Tuesday, March 23, 2010

March 25 - WOLFF

You know what I wish they'd come out with? An Ultimate Fighting Championship for old women. Don't laugh, I'm serious.
My buddies and I were talking about this the other day and I think it would totally take off. You could call it World Old Lady Fighting Federation, or WOLFF.
WOLFF, fool! Try keeping a straight face when you tell me that's not totally badass. That's right, bitch. I didn't think so.
How it would work is it'd basically be just like UFC, except instead of guys you'd have old ladies from around the world stepping into the octagon and just getting rude with each other. No holds barred, no limits, no rules. What, like you wouldn't be all over watching some hard, wiry, leathery old woman from a hills tribe in Laos going toe to toe with a beefy, blue-haired recovering communist from the Ukraine? Shit would be off the freaking hook man, because these women--all of them--are as hard as nails: Mongolian yak herders, Romanian factory workers, Bulgarian collective farmers, Chinese hostess club managers, Peruvian mountain guides, Malian subsistence farmers. What do all of these women have in common? Everything up until now--their whole existence--has essentially been a training program that has shaped them into hard nosed, hard assed, no nonsense survivors and ass whoopers of the highest magnitude. And if someone was like, Andy, would you ever mess with any of these women, you know what I'd say? I'd be all, Hell no, dude.

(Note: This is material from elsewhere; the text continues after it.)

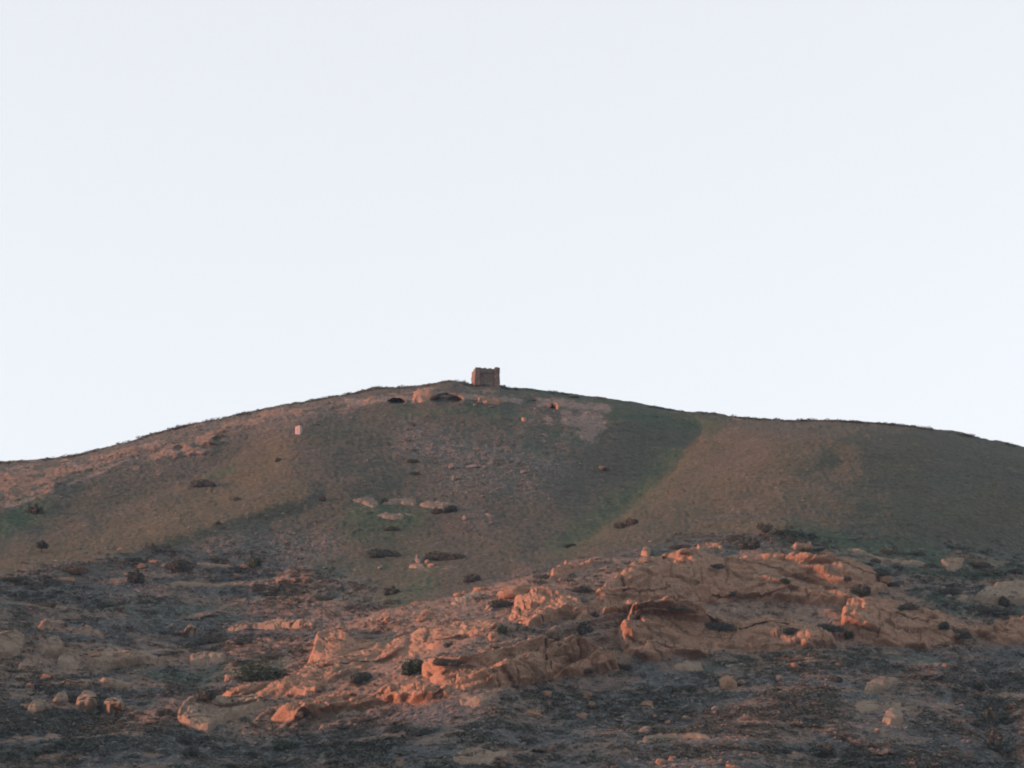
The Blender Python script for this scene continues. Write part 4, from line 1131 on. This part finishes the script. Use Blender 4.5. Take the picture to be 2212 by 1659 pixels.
# ------------------------------------------------------------------ ruined tower on the summit
def mason_mat():
    M = Mat('weathered_masonry')
    tc = M.t.nodes.new('ShaderNodeTexBrick')
    mp = M.t.nodes.new('ShaderNodeMapping'); co = M.t.nodes.new('ShaderNodeTexCoord')
    mp.inputs['Rotation'].default_value = (math.radians(90), 0, 0)
    M.t.links.new(co.outputs['Object'], mp.inputs[0]); M.t.links.new(mp.outputs[0], tc.inputs['Vector'])
    tc.inputs['Scale'].default_value = 1.0
    tc.inputs['Brick Width'].default_value = 0.5; tc.inputs['Row Height'].default_value = 0.22; tc.inputs['Mortar Size'].default_value = 0.02
    tc.inputs['Color1'].default_value = (0.235, 0.170, 0.140, 1); tc.inputs['Color2'].default_value = (0.185, 0.138, 0.118, 1); tc.inputs['Mortar'].default_value = (0.09, 0.074, 0.066, 1)
    big = M.noise(0.7, 5, 0.65); fine = M.noise(4.0, 4, 0.7, off=9)
    col = M.mix(M.remap(big, 0.4, 0.62, 0, .75), tc.outputs['Color'], (0.14, 0.122, 0.106))
    col = M.mix(M.remap(fine, 0.55, 0.7, 0, .6), col, (0.20, 0.135, 0.115))
    M.color(col)
    n1 = M.bump(tc.outputs['Fac'], -0.04, 0.8)
    M.bump(fine, 0.15, 0.9, n1)
    return M.m
M_mason = mason_mat()
def masonry(name, x0, x1, y0, y1, z0, topf, parent, seed, taper=(0, 0), rough=.13):
    """a crumbling block of wall: a fine box whose top follows topf(x) and whose faces are worn"""
    nx, ny, nz = max(4, int((x1 - x0) / .16)), max(3, int((y1 - y0) / .2)), 34
    V, Q, ix = [], [], {}
    def vid(i, j, k):
        if (i, j, k) not in ix:
            fx, fy, fz = i / nx, j / ny, k / nz
            x = x0 + (x1 - x0) * fx; y = y0 + (y1 - y0) * fy
            zt = topf(x); z = z0 + (zt - z0) * fz
            x += taper[0] * fz * (1 - fx) + taper[1] * fz * fx
            ix[(i, j, k)] = len(V); V.append((x, y, z))
        return ix[(i, j, k)]
    for i in range(nx):
        for k in range(nz):
            Q.append((vid(i, 0, k), vid(i + 1, 0, k), vid(i + 1, 0, k + 1), vid(i, 0, k + 1)))
            Q.append((vid(i + 1, ny, k), vid(i, ny, k), vid(i, ny, k + 1), vid(i + 1, ny, k + 1)))
        for j in range(ny):
            Q.append((vid(i, j, nz), vid(i + 1, j, nz), vid(i + 1, j + 1, nz), vid(i, j + 1, nz)))
    for j in range(ny):
        for k in range(nz):
            Q.append((vid(0, j + 1, k), vid(0, j, k), vid(0, j, k + 1), vid(0, j + 1, k + 1)))
            Q.append((vid(nx, j, k), vid(nx, j + 1, k), vid(nx, j + 1, k + 1), vid(nx, j, k + 1)))
    V = np.array(V)
    s = V + seed * 11.3
    dis = np.stack([fbm(s, .9, 3, seed), fbm(s, .9, 3, seed + 40), fbm(s, .8, 3, seed + 80)], -1)
    V = V + dis * rough * 2
    me = mesh_np(name, V, Q)
    return link(name, me, M_mason, parent)
tw = bpy.data.objects.new('ruined_tower', None); C.objects.link(tw)
tl = tower_hit[0]; m = mpp(tl); tw.location = (tl.x + .45, tl.y + 1.2, tl.z)
tw.rotation_euler = (0, 0, math.radians(9))
tag(tw, 'roofless square ruined stone tower with a recessed front on the summit', 'tower')
W = 57 * m; H = 47 * m; hw = W / 2
rag = lambda seed, a: (lambda x: a * float(vnoise(np.array([[x, seed * 3.7, 1.3]]), .55, seed)[0]) + .5 * a * float(vnoise(np.array([[x, seed * 1.7, 4.3]]), .22, seed)[0]))
r1, r2, r3, r4, r5 = (rag(s, .09) for s in (1, 2, 3, 4, 5))
Z0 = -1.2
masonry('pier', -hw, -hw + 2.0, 0, 1.5, Z0, lambda x: H * .965 + r1(x), tw, 1, taper=(.55, .1))
masonry('pier', hw - 1.55, hw, 0, 1.5, Z0, lambda x: H * 1.0 + r2(x) - .5 * max(0, x - hw + .5) ** 2, tw, 2, taper=(0, .1))
masonry('back_wall', -hw + 1.9, hw - 1.45, .75, 2.0, Z0, lambda x: H * .955 + r3(x) * 1.2, tw, 3)
masonry('side_wall', -hw + .35, -hw + 1.5, 1.4, W * .9, Z0, lambda x: H * .93 + r4(x), tw, 4)
masonry('side_wall', hw - 1.2, hw - .1, 1.4, W * .9, Z0, lambda x: H * .97 + r5(x), tw, 5)
masonry('niche_cornice', -hw + 1.95, hw - 1.5, .42, .95, H * .74, lambda x: H * .94 + r3(x), tw, 6, rough=.09)
masonry('footing', -hw - .25, hw + .3, -.5, .3, -1.4, lambda x: .28 + r4(x) * 1.6, tw, 7, rough=.2)

# ------------------------------------------------------------------ white hut on the left slope
def box(bm, x0, x1, y0, y1, z0, z1, zl=None, zr=None):
    zl = z1 if zl is None else zl; zr = z1 if zr is None else zr
    vs_ = [bm.verts.new(p) for p in ((x0, y0, z0), (x1, y0, z0), (x1, y1, z0), (x0, y1, z0), (x0, y0, zl), (x1, y0, zr), (x1, y1, zr), (x0, y1, zl))]
    for f in ((0, 1, 5, 4), (1, 2, 6, 5), (2, 3, 7, 6), (3, 0, 4, 7), (4, 5, 6, 7), (3, 2, 1, 0)): bm.faces.new([vs_[i] for i in f])
def bm_obj(name, bm, mat, parent, bev=0.015):
    bmesh.ops.bevel(bm, geom=bm.edges[:], offset=bev, segments=1, affect='EDGES')
    me = bpy.data.meshes.new(name); bm.to_mesh(me); bm.free()
    return link(name, me, mat, parent)
M_white = simple('whitewash', (0.34, 0.275, 0.26), (0.42, 0.34, 0.32), 2.2, 0.02)
M_pink = simple('faded_door_paint', (0.32, 0.235, 0.225), (0.36, 0.27, 0.26), 3.0, 0.01)
M_roofred = simple('rusty_red_sheet', (0.16, 0.055, 0.045), (0.24, 0.085, 0.065), 3.0, 0.02, 0.7)
M_conc = simple('grey_concrete', (0.15, 0.145, 0.14), (0.22, 0.21, 0.20), 3.0, 0.03)
hl = hut_hit[0]; m = mpp(hl)
hut = bpy.data.objects.new('white_hut', None); C.objects.link(hut)
hut.location = hl + Vector((0, .5, .1)); hut.rotation_euler = (0, 0, math.radians(-24))
tag(hut, 'tiny white hut with a sloping reddish roof alone on the left slope', 'hut')
hw_, hh = 11.5 * m / 2, 21 * m
bm = bmesh.new(); box(bm, -hw_, hw_, 0, 1.3, -.3, hh, hh * .86, hh * .99); bm_obj('wall', bm, M_white, hut)
bm = bmesh.new()
vs_ = []
box(bm, -hw_ - .14, hw_ + .06, -.1, 1.45, hh * .86 + .02, hh, hh * .86 + .16, hh * .99 + .16)
bm.verts.ensure_lookup_table()
for vtx in bm.verts:
    if vtx.co.x > 0 and vtx.co.z < hh * .9: vtx.co.z = hh * .99 + .02
bm_obj('roof', bm, M_roofred, hut)
bm = bmesh.new(); box(bm, -.30, .34, -.035, .02, .05, hh * .72); d_ = bm_obj('door', bm, M_pink, hut, .008)
bm = bmesh.new(); box(bm, .22, .26, -.075, -.035, .95, 1.07); bm_obj('handle', bm, M_conc, d_, .004)
bm = bmesh.new(); box(bm, -hw_ - .12, hw_ + .12, -.28, 1.5, -.9, -.02); bm_obj('plinth', bm, M_conc, hut, .03)

# ------------------------------------------------------------------ evening air
hz = bmesh.new(); box(hz, -4100, 4100, -4100, 4100, -40, 320)
hme = bpy.data.meshes.new('haze'); hz.to_mesh(hme); hz.free()
hmat = bpy.data.materials.new('evening_air'); hmat.use_nodes = True
hmat.node_tree.nodes.clear()
pv = hmat.node_tree.nodes.new('ShaderNodeVolumePrincipled'); ho = hmat.node_tree.nodes.new('ShaderNodeOutputMaterial')
pv.inputs['Color'].default_value = (0.42, 0.66, 1.0, 1); pv.inputs['Density'].default_value = 0.00005
hmat.node_tree.links.new(pv.outputs[0], ho.inputs['Volume'])
haze = link('haze', hme, hmat); haze['kind'] = 'stuff'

And that's just the women who have had work outside the home. That's before you tap into the unlimited reserves of badassery that exist in any pocket of the world where women do the heavy lifting for their households (i.e. pretty much everywhere). You see, a woman's work is like a master's course in stepping up and doing what needs to be done, and I can't be the only one out there who thinks the time is long overdue for these women to have a forum for putting their ass kicking skills to work. Enough screwing around. Let's make this happen because it would kick so much ass.
Seriously: If you put all the hardest, toughest, meanest old ladies from around the world into one fighting league, who do you think would win?
I'll tell you: The audience, dude. The audience.
Dig me hard on this one, kiddies: They are WOLFF. And it is time to hear them roar.